▶ _Given records_:
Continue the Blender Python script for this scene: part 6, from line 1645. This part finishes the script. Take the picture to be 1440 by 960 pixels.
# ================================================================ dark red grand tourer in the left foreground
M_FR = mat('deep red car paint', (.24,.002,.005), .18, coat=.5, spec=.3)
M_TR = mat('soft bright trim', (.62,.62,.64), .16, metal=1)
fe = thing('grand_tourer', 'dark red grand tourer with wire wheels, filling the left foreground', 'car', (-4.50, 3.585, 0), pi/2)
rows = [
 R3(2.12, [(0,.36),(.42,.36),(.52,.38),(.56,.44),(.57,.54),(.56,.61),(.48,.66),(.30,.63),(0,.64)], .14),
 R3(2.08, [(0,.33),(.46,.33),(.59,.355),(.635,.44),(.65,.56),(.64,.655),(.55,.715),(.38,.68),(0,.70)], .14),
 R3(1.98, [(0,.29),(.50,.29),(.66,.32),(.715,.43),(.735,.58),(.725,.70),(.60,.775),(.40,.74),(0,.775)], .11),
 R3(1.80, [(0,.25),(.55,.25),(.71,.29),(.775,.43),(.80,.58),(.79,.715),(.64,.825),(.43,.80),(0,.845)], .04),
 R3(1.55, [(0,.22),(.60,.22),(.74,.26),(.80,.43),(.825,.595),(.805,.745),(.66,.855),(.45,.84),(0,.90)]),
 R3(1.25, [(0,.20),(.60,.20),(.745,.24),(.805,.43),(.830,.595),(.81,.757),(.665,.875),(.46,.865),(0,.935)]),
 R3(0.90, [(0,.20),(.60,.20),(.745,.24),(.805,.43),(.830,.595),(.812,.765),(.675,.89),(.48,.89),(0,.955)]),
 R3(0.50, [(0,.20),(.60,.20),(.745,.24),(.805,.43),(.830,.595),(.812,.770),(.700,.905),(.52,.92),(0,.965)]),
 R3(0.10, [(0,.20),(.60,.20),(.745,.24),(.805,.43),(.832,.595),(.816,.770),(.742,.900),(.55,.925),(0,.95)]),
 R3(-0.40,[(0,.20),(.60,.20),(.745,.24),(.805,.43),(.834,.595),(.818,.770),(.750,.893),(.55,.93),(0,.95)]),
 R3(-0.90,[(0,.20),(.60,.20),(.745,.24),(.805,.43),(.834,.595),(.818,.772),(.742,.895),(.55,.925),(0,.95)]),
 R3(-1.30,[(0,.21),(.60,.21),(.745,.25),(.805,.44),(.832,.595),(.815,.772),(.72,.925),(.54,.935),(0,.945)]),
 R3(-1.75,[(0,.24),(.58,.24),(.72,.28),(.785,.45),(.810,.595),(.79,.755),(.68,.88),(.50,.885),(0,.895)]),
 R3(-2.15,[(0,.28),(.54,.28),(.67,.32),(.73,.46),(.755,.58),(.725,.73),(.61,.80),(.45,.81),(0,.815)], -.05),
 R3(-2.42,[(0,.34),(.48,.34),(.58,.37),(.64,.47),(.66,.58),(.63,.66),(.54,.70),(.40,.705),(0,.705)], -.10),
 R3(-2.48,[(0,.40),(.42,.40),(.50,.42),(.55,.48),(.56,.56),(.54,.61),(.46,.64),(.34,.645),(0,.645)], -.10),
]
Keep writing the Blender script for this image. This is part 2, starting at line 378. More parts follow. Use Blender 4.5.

▶ _Challenge_:
Reproduce the entire listing word for word.

▶ _Correct response_:
Continue the Blender Python script for this scene: part 6, from line 1645. This part finishes the script. Take the picture to be 1440 by 960 pixels.
# ================================================================ dark red grand tourer in the left foreground
M_FR = mat('deep red car paint', (.24,.002,.005), .18, coat=.5, spec=.3)
M_TR = mat('soft bright trim', (.62,.62,.64), .16, metal=1)
fe = thing('grand_tourer', 'dark red grand tourer with wire wheels, filling the left foreground', 'car', (-4.50, 3.585, 0), pi/2)
rows = [
 R3(2.12, [(0,.36),(.42,.36),(.52,.38),(.56,.44),(.57,.54),(.56,.61),(.48,.66),(.30,.63),(0,.64)], .14),
 R3(2.08, [(0,.33),(.46,.33),(.59,.355),(.635,.44),(.65,.56),(.64,.655),(.55,.715),(.38,.68),(0,.70)], .14),
 R3(1.98, [(0,.29),(.50,.29),(.66,.32),(.715,.43),(.735,.58),(.725,.70),(.60,.775),(.40,.74),(0,.775)], .11),
 R3(1.80, [(0,.25),(.55,.25),(.71,.29),(.775,.43),(.80,.58),(.79,.715),(.64,.825),(.43,.80),(0,.845)], .04),
 R3(1.55, [(0,.22),(.60,.22),(.74,.26),(.80,.43),(.825,.595),(.805,.745),(.66,.855),(.45,.84),(0,.90)]),
 R3(1.25, [(0,.20),(.60,.20),(.745,.24),(.805,.43),(.830,.595),(.81,.757),(.665,.875),(.46,.865),(0,.935)]),
 R3(0.90, [(0,.20),(.60,.20),(.745,.24),(.805,.43),(.830,.595),(.812,.765),(.675,.89),(.48,.89),(0,.955)]),
 R3(0.50, [(0,.20),(.60,.20),(.745,.24),(.805,.43),(.830,.595),(.812,.770),(.700,.905),(.52,.92),(0,.965)]),
 R3(0.10, [(0,.20),(.60,.20),(.745,.24),(.805,.43),(.832,.595),(.816,.770),(.742,.900),(.55,.925),(0,.95)]),
 R3(-0.40,[(0,.20),(.60,.20),(.745,.24),(.805,.43),(.834,.595),(.818,.770),(.750,.893),(.55,.93),(0,.95)]),
 R3(-0.90,[(0,.20),(.60,.20),(.745,.24),(.805,.43),(.834,.595),(.818,.772),(.742,.895),(.55,.925),(0,.95)]),
 R3(-1.30,[(0,.21),(.60,.21),(.745,.25),(.805,.44),(.832,.595),(.815,.772),(.72,.925),(.54,.935),(0,.945)]),
 R3(-1.75,[(0,.24),(.58,.24),(.72,.28),(.785,.45),(.810,.595),(.79,.755),(.68,.88),(.50,.885),(0,.895)]),
 R3(-2.15,[(0,.28),(.54,.28),(.67,.32),(.73,.46),(.755,.58),(.725,.73),(.61,.80),(.45,.81),(0,.815)], -.05),
 R3(-2.42,[(0,.34),(.48,.34),(.58,.37),(.64,.47),(.66,.58),(.63,.66),(.54,.70),(.40,.705),(0,.705)], -.10),
 R3(-2.48,[(0,.40),(.42,.40),(.50,.42),(.55,.48),(.56,.56),(.54,.61),(.46,.64),(.34,.645),(0,.645)], -.10),
]
Keep writing the Blender script for this image. This is part 2, starting at line 378. More parts follow. Use Blender 4.5.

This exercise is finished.